Reflections on Cultural Safety Learning Program: Promoting Cultural Diversity and Inclusion

Maria Lueda Baldia-Torres


“Strength lies in differences, not in similarities”. – Stephen Covey


Why Canada? This is a frequent question asked of international students, like me. For most of us, the “Canadian dream” starts with the desire to study and live in a country that gives high importance to freedom, democracy and a better quality of life. Ranking first in the U.S. News and World 2021 Report for “Best Overall Country”, Canada continues to hold its charm and entice international students to choose this beautiful country for higher education.


Why Algoma University? In Algoma University, the commitment to its rich multicultural student population is palpable in its welcoming environment. The atmosphere on campus is positive, forward-thinking, and safe for newcomers and immigrants, regardless of colour, race, gender or religion.


What is the Cultural Safety Learning Program? Joining the university during the last Fall Intake 2021, a co-curricular course that caught my attention was the Cultural Safety Learning Program. The program was facilitated by Eunjung Riauka, who is the Coordinator of Global Engagement and Mobility and Internationalization Lead, Department of Experiential Learning and International Affairs at Algoma University. This is a ten-week asynchronous course that is delivered through online modules and one virtual live session. The course is offered to students, faculty, staff and administrators. The modules allow participants to gain knowledge, understanding, skills, and the desire to advocate for equity, diversity and inclusion.


Another cycle of the program will run from February 7 to April 15 for the 2022 Winter Intake, so I suggest that you check out your email for the invitation to register. Algoma University Students are awarded a Co-Curricular Certificate and employees receive a Certificate of Completion upon completion of the program.

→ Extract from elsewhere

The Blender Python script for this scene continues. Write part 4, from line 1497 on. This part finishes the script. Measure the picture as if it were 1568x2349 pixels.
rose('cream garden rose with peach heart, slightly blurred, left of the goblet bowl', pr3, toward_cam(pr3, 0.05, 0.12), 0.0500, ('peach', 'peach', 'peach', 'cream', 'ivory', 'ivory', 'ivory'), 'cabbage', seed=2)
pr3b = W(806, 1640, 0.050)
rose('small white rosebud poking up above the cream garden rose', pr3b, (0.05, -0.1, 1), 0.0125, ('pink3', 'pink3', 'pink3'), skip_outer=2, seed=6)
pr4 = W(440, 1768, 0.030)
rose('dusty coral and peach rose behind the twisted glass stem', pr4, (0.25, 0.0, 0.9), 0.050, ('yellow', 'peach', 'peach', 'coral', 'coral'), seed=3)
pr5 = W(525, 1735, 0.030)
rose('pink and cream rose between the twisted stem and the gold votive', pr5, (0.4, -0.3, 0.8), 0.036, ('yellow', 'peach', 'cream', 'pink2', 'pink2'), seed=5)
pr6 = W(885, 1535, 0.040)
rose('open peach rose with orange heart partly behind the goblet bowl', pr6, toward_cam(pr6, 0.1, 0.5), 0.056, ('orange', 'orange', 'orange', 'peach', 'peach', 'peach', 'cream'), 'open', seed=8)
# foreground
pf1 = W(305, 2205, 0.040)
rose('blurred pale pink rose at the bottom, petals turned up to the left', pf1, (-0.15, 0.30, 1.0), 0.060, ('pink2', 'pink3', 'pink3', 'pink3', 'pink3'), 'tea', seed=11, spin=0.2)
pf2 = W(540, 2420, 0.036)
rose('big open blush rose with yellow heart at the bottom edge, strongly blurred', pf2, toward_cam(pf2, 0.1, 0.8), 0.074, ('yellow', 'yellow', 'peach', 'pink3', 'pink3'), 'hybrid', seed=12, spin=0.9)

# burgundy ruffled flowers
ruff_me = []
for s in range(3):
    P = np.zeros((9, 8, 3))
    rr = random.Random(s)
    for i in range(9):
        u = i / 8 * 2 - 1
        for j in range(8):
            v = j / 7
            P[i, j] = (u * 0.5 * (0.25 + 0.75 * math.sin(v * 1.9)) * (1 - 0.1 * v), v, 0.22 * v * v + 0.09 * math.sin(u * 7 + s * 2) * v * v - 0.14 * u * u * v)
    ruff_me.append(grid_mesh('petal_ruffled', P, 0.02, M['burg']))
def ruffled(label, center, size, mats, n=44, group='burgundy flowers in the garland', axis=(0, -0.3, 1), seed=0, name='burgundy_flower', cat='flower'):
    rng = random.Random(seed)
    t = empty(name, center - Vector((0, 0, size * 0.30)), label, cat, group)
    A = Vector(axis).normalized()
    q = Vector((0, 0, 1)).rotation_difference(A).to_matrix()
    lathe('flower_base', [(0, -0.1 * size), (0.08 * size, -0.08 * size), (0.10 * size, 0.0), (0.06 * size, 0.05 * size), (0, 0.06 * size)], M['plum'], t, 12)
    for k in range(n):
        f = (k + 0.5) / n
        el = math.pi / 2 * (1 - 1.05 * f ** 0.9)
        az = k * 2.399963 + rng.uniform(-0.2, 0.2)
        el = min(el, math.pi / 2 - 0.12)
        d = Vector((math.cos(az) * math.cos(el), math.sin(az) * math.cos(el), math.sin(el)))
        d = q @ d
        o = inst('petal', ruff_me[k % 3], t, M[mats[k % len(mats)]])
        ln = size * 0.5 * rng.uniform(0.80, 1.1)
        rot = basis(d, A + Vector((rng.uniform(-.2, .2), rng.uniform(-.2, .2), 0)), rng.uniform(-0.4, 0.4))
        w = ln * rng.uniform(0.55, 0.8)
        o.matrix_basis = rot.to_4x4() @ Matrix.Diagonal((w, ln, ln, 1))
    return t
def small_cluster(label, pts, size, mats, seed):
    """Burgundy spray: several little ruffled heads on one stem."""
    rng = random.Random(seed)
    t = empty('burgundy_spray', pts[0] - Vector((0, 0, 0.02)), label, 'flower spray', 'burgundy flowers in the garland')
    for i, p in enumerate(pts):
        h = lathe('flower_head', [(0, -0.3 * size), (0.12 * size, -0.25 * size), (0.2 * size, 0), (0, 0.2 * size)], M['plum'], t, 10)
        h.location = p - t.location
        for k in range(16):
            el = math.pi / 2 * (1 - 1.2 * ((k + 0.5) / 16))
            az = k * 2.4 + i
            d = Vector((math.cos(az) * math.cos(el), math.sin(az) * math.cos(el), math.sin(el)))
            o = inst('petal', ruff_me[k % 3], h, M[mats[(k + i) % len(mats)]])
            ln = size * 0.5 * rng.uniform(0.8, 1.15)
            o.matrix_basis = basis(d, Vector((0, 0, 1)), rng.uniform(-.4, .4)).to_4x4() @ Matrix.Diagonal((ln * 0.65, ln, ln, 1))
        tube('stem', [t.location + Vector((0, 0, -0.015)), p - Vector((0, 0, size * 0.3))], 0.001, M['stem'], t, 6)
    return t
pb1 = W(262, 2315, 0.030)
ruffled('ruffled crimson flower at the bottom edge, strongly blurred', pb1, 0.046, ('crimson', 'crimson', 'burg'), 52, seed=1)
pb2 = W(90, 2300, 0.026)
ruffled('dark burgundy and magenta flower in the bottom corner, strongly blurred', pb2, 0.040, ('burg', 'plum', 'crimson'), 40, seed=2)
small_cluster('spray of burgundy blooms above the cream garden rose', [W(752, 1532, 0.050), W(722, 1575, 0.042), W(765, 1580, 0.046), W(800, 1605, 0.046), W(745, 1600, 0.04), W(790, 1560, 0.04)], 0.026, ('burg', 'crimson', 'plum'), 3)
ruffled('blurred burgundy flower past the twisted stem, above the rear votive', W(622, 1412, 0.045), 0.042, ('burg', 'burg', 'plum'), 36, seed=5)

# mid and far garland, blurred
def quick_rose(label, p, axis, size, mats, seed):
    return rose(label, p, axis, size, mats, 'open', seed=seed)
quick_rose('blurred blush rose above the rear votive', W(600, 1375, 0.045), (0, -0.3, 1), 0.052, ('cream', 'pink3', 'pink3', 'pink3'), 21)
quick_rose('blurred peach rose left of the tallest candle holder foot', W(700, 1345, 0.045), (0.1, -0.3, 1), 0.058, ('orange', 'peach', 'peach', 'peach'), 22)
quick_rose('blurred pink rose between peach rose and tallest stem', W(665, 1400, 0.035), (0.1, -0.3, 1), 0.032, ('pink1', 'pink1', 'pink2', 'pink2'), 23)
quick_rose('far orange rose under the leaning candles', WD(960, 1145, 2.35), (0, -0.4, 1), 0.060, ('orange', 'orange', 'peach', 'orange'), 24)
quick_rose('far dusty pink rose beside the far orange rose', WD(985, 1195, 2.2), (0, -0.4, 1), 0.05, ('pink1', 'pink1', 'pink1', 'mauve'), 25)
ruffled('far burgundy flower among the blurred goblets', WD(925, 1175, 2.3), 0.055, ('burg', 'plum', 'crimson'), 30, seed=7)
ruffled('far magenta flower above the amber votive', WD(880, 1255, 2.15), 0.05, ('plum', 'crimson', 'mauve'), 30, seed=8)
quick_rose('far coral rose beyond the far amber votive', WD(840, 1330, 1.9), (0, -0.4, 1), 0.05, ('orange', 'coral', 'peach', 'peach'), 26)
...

What have I learned? Through the material and facilitator-led insightful discussions I was able to; share myself with the group, identify my own cultural assumptions in my human interactions, recognize biases and stereotyping, and commit myself to honesty, inquiry, and effective communication skills, empathy and personal change. As I navigated through the program, I also learned about my truth, facts about the land I currently live in, and reconciliation. Truth and reconciliation, for me, starts with self-awareness, openness, and embracing the hope and promise of change and action.


As a new member of the Algoma U community, I wish to be a part of this transformation by; welcoming cultural diversity, listening to the truth of the past and present experiences of the people that surround me, respecting the land where I live, and by becoming an advocate of forgiveness, human rights, inclusion, and positive change. Lastly, this program comes highly recommended as it emphasizes equity, restoration, and rebuilding and building bridges, not walls, to all students, residents, and communities for a better, more inclusive Canada that we all dream of.